Data entries

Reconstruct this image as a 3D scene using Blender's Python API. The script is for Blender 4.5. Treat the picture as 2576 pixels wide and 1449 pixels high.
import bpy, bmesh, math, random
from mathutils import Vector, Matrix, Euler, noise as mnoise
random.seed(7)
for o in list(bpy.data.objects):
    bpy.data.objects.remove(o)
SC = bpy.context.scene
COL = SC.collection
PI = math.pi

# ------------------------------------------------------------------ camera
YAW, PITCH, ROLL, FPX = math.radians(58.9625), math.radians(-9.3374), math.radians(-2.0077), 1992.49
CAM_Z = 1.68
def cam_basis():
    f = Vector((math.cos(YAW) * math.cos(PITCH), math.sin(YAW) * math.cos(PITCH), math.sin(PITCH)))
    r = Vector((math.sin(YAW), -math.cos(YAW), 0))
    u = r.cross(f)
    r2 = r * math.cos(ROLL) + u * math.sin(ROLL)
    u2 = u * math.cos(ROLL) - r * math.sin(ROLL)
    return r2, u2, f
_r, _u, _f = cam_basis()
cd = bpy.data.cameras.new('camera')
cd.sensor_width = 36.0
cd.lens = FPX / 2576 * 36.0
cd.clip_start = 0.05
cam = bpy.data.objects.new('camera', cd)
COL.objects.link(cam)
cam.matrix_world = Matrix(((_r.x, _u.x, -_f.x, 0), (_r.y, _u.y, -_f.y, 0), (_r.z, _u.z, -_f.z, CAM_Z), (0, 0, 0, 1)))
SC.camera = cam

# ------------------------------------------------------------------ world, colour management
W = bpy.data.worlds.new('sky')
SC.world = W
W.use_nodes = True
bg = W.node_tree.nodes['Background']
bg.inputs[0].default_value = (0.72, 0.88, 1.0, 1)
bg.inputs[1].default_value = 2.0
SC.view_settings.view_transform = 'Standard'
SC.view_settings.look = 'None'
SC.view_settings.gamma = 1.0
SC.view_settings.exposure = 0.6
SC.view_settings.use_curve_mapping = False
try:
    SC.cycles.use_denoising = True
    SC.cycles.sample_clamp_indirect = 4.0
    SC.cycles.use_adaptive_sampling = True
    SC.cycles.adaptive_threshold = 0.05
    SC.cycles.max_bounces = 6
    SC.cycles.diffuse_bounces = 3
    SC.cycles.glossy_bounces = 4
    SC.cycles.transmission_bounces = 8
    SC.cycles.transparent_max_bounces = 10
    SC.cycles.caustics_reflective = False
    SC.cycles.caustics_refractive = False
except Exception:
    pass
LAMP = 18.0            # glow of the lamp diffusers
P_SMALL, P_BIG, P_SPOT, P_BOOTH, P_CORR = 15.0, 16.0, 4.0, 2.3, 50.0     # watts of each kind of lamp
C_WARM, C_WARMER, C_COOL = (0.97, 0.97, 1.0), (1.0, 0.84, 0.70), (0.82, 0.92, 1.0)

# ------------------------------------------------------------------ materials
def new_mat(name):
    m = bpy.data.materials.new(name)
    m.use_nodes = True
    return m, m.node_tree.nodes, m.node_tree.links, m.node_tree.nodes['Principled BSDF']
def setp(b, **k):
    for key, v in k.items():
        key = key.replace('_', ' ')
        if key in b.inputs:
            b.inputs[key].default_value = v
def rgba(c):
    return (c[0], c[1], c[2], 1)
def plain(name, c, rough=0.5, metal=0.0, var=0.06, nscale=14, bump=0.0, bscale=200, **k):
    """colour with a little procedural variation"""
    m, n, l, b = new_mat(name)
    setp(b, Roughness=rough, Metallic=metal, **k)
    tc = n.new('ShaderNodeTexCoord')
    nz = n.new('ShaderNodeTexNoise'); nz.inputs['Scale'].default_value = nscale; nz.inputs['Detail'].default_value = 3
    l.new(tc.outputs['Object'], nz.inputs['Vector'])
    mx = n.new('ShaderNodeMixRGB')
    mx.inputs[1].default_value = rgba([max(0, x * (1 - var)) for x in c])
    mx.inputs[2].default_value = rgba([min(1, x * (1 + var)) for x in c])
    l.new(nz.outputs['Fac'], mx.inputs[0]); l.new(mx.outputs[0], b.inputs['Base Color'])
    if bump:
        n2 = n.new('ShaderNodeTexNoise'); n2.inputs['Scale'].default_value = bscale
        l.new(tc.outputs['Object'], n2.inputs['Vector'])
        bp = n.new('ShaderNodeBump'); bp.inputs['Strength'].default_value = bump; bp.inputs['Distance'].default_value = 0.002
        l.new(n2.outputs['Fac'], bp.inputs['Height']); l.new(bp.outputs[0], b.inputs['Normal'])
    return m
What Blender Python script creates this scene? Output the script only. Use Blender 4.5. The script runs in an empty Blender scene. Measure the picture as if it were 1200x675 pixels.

▶ Exercise prompt
Quote every line of the records above, from the first down to the one holding "SC.camera = cam", exactly as written.

▶ Worked answer
Reconstruct this image as a 3D scene using Blender's Python API. The script is for Blender 4.5. Treat the picture as 2576 pixels wide and 1449 pixels high.
import bpy, bmesh, math, random
from mathutils import Vector, Matrix, Euler, noise as mnoise
random.seed(7)
for o in list(bpy.data.objects):
    bpy.data.objects.remove(o)
SC = bpy.context.scene
COL = SC.collection
PI = math.pi

# ------------------------------------------------------------------ camera
YAW, PITCH, ROLL, FPX = math.radians(58.9625), math.radians(-9.3374), math.radians(-2.0077), 1992.49
CAM_Z = 1.68
def cam_basis():
    f = Vector((math.cos(YAW) * math.cos(PITCH), math.sin(YAW) * math.cos(PITCH), math.sin(PITCH)))
    r = Vector((math.sin(YAW), -math.cos(YAW), 0))
    u = r.cross(f)
    r2 = r * math.cos(ROLL) + u * math.sin(ROLL)
    u2 = u * math.cos(ROLL) - r * math.sin(ROLL)
    return r2, u2, f
_r, _u, _f = cam_basis()
cd = bpy.data.cameras.new('camera')
cd.sensor_width = 36.0
cd.lens = FPX / 2576 * 36.0
cd.clip_start = 0.05
cam = bpy.data.objects.new('camera', cd)
COL.objects.link(cam)
cam.matrix_world = Matrix(((_r.x, _u.x, -_f.x, 0), (_r.y, _u.y, -_f.y, 0), (_r.z, _u.z, -_f.z, CAM_Z), (0, 0, 0, 1)))
SC.camera = cam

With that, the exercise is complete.